Reed, the former Clinton adviser, calls this a substantive reminder of how bad things were when Obama was elected rather than a partisan blast at the past.
"He has defied labels and made some on the left of the Democratic Party and some on the right express their disappointment; but in the main, he has done what he said he would do," Reed said. "A lot of Americans are still under water, the national government has a lot more red ink than it should. It would be way too much to expect all these problems would be behind us after this one year."
Ed Gillespie, a former counselor to Bush, said Obama would be wise to get over the Bush years.
"He ran as a post partisan figure, he's turned out to be a very partisan figure and he's turned out to continue being a political candidate too often rather than a president who accepts responsibility and stands up and says 'Here are the problems, I'm going to fix 'em'," Gillespie said. "He continues to play a blame game."
Despite this criticism, voters blame Bush (36%) more than Obama (6%) for the economy, the issue by far voters want him to focus on this year (48% to 12% over health care).
"I think there are 2 accomplishments," Schoen said of Obama's first year. "The first accomplishment is that by luck or design (Obama) has managed to avoid an economic catastrophe. The second accomplishment, and it's by no means insignificant, is continuing to hold the Bush administration accountable for the economic problems we face. Notwithstanding the fact that Republicans do not control the House, the Senate or the White House."
But Sabato said this tactical success cannot and will not last much longer and that Obama and congressional Democrats face perilous mid-term reckoning.
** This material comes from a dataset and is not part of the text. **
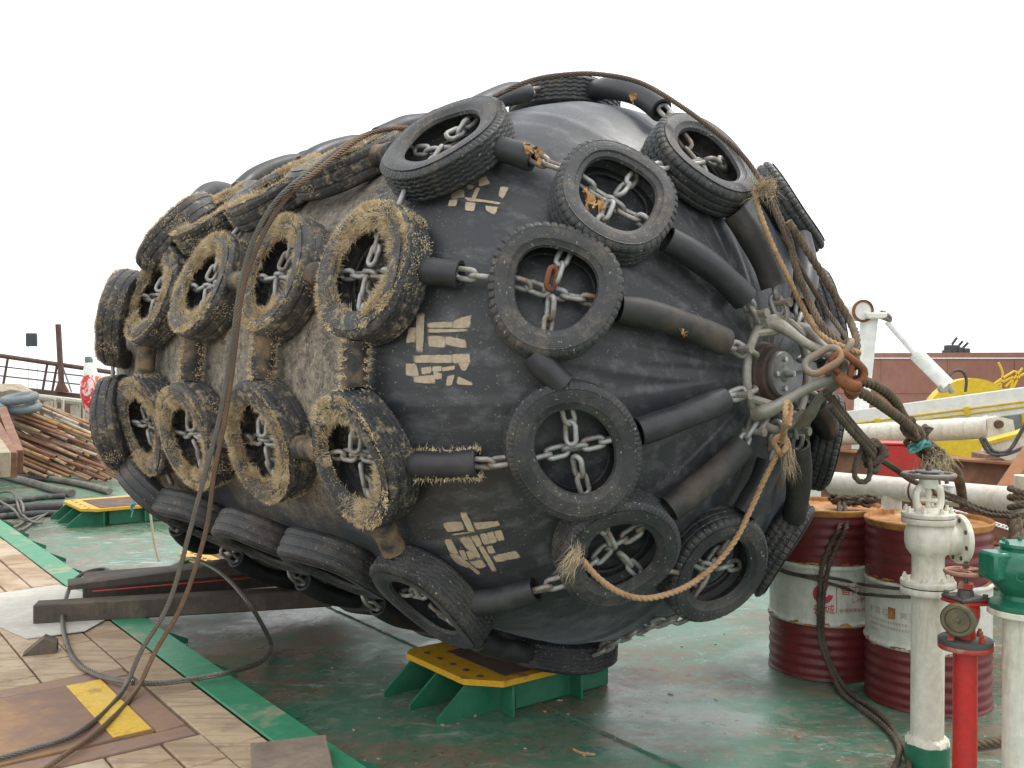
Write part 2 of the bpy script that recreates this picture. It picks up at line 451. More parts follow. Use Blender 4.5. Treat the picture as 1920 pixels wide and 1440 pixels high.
# dry weed
k = NT('dry_weed', .9); co = k.co('world'); n = k.noise(co, 18, 4, .6)
k.color(k.mix(k.ramp(n, .35, .65), (.5, .385, .23), (.82, .69, .47))); M['dry_weed'] = k.m
def tyre_mat(name, crust):
    k = NT(name, .55); ob = k.co('obj'); w = k.co('world'); x, y, z = k.xyz(ob)
    r_ = k.math('SQRT', k.math('ADD', k.math('MULTIPLY', x, x), k.math('MULTIPLY', y, y)))
    rnd = k.oi.outputs['Random']
    n = k.noise(w, 5, 7, .68, .5); f = k.noise(w, 34, 6, .7, .4); sp = k.noise(w, 95, 2, .5)
    c = k.mix(rnd, (.017, .019, .022), (.036, .036, .038))
    c = k.mix(k.ramp(n, .42, .72), c, (.056, .055, .053))
    c = k.mix(k.math('MULTIPLY', k.ramp(k.math('ADD', k.math('MULTIPLY', f, .5), k.math('MULTIPLY', n, .6)), .56, .7), k.ramp(rnd, 0, 1, .25, .9)), c, (.15, .12, .09))
    c = k.mix(k.math('MULTIPLY', k.ramp(sp, .68, .71), .7), c, (.4, .38, .34))
    if crust:
        m_ = k.ramp(k.math('ADD', k.math('MULTIPLY', k.noise(w, 15, 7, .75, .6), .7), k.math('MULTIPLY', f, .35)), .54, .64)
        c = k.mix(m_, c, k.mix(f, (.2, .155, .1), (.5, .41, .28)))
        k.bump(k.math('ADD', k.math('MULTIPLY', m_, 1.0), f), .6, .007)
    else:
        rg_ = k.math('SINE', k.math('MULTIPLY', r_, 900))
        band = k.ramp(k.noise(k.co('obj'), 60, 2, .4), .52, .54)
        k.bump(k.math('ADD', k.math('ADD', k.math('MULTIPLY', f, .8), k.math('MULTIPLY', rg_, .12)), k.math('MULTIPLY', band, .25)), .35, .004)
    k.color(c); k.rough(k.ramp(n, .3, .7, .38, .68)); k.b.inputs['Sheen Weight'].default_value = .08; k.b.inputs['Sheen Tint'].default_value = (.85, .92, 1, 1); M[name] = k.m
tyre_mat('tyre_rubber', False); tyre_mat('tyre_crust', True)
# platform planks
k = NT('plank_wood', .8); co = k.co('world', rot=(0, 0, R(50.8)), scale=(1, 12, 1)); n = k.noise(co, 2.5, 8, .65, .6); w = k.noise(k.co('world'), 2.2, 6, .6, .5)
c = k.mix(k.oi.outputs['Random'], (.4, .29, .18), (.54, .41, .265))
c = k.mix(k.ramp(n, .45, .68), c, (.27, .2, .14)); c = k.mix(k.math('MULTIPLY', k.ramp(w, .46, .64), .75), c, (.27, .17, .1)); c = k.mix(k.math('MULTIPLY', k.ramp(k.noise(k.co('world'), 1.1, 7, .7, .8), .52, .62), .6), c, (.56, .48, .36))
k.color(k.mix(k.math('MULTIPLY', k.ramp(k.noise(k.co('world'), 7, 6, .7, .6), .56, .72), .55), c, (.17, .12, .095))); k.bump(n, .35, .004)
M['plank_wood'] = k.m
worn('hatch_plate', (.34, .19, .085), (.24, .15, .11), .7, 0, 3.4, (.42, .6), .4, .005, third=((.4, .35, .26), .6, .64))
worn('hatch_frame', (.27, .17, .13), (.33, .2, .1), .7, 0, 5, (.45, .65), .3, .003)
worn('yellow_mark', (.72, .46, .04), (.45, .27, .08), .6, 0, 9, (.55, .68), .2, .003)
k = NT('red_check', .5); co = k.co('world', scale=(1, 1, .75)); n = k.noise(co, 6.5, 5, .7, 1.2)
k.color(k.mix(k.ramp(n, .5, .54), (.68, .04, .04), (.8, .68, .66))); M['red_check'] = k.m
k = NT('sea', .12); k.color((.25, .3, .3)); k.bump(k.noise(k.co('world'), .5, 4, .6), .15, .2); M['sea'] = k.m
def white_smear():
    pass

# ------------------------------------------------------------------ the setting: sea, deck, raised plank platform
def plane(name, x0, x1, y0, y1, z, mat, kind='structure'):
    mb = MB(); mb.add([(x0, y0, z), (x1, y0, z), (x1, y1, z), (x0, y1, z)], [(0, 1, 2, 3)])
    return tag(mb.build(name, mat, recalc=False, origin=(0, 0, z)), kind=kind)
plane('sea', -3000, 3000, -300, 5000, -3.0, M['sea'])
mb = MB(); box(mb, basis((0, 5.0, -.6), (0, 0, 1), (1, 0, 0)), (40, 26, 1.2), .01)
deck = tag(mb.build('deck', M['deck_paint']), 'green painted steel ship deck worn brown in patches', kind='structure')

EA = np.array([-0.606, 0.7955, 0]); EI = np.array([-0.7955, -0.606, 0]); E0 = P(685, 1440, .15)
E0[2] = 0
def pl(a, i, z): return E0 + EA * a + EI * i + np.array([0, 0, z])
ZP = .15
mb = MB(); box(mb, basis(pl(4, 1.3, .056), (0, 0, 1), EA), (11, 2.36, .108), .004)
platform = tag(mb.build('wooden_platform', M['rust_brown']), 'raised platform of weathered boards with green steel edge', kind='structure')
mb = MB()
box(mb, basis(pl(4, .085, ZP + .001), (0, 0, 1), EA), (11, .17, .012), .003)
box(mb, basis(pl(4, .004, ZP / 2 - .004), (0, 0, 1), EA), (11, .008, ZP - .012), .002)
tag(mb.build('edge_angle', M['green_edge'], platform), 'green steel edge strip')
for a in np.arange(-.9, 8.4, .76):
    mb = MB()
    b = basis(pl(a + .38, 0, 0), EA, -EI)      # local x away from platform, y = up or down
    up = 1 if b[1][1][2] > 0 else -1
    prism(mb, [(-.001, 0.004 * up), (.2, 0.004 * up), (.2, .03 * up), (-.001, (ZP - .02) * up)], b, -.006, .006)
    mb.build('bracket', M['green_paint'], platform)
HA0, HA1, HI0 = .83, 1.64, .5
def plank(a0, a1, i0, i1, mat='plank_wood', z=ZP, name='plank', par=None, th=.034):
    mb = MB(); g = .004; t = random.uniform(-.004, .002)
    box(mb, basis(pl((a0 + a1) / 2, (i0 + i1) / 2, z - th / 2 + t), (0, 0, 1), EA), (a1 - a0 - g * 2, i1 - i0 - g * 2, th), .005)
    return mb.build(name, M[mat], par or platform)
i = .17; row = 0
while i < 2.4:
    w = random.choice((.16, .19, .2, .21)) if row else .19; a = -1.4 + random.random() * .5
    while a < 9.2:
        l = random.uniform(.5, .95); b_ = a + l
        if row and i + w > HI0 - .12 and b_ > HA0 - .14 and a < HA1 + .14:
            if a < HA0 - .2: plank(a, HA0 - .14, i, i + w)
            if b_ > HA1 + .2: plank(HA1 + .14, b_, i, i + w)
        elif i < 1.4 or a < 3.5: plank(a, b_, i, i + w)
        a = b_
    i += w; row += 1
hatch = thing('hatch_cover', pl((HA0 + HA1) / 2, 1.1, ZP), 'rusty steel hatch plate with yellow painted stripe let into the boards', 'hatch cover')
mb = MB(); box(mb, basis(pl((HA0 + HA1) / 2, HI0 + .65, ZP - .01), (0, 0, 1), EA), (HA1 - HA0 - .016, 1.3, .03), .004); mb.build('plate', M['hatch_plate'], hatch)
mb = MB(); box(mb, basis(pl((HA0 + HA1) / 2, HI0 + .085, ZP + .0075), (0, 0, 1), EA), (HA1 - HA0 - .03, .15, .004), .001); mb.build('stripe', M['yellow_mark'], hatch)
for a0, a1, i0, i1 in ((HA0 - .13, HA0, HI0 - .13, HI0 + 1.4), (HA1, HA1 + .13, HI0 - .13, HI0 + 1.4), (HA0, HA1, HI0 - .13, HI0)):
    plank(a0, a1, i0, i1, 'hatch_frame', ZP - .001, 'frame', hatch, .04)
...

"Americans wanted a change," Sabato said. "I think it's now obvious they didn't want this much change, at least not in the areas of taxing, spending and debt. "The fly in the ointment is going to be the economy. There aren't many economists who believe unemployment is going to go down much below 9, maybe not below 9 percent at all. White House's are always optimistic. They have to be optimistic to survive. But optimism meets reality on a day called election day."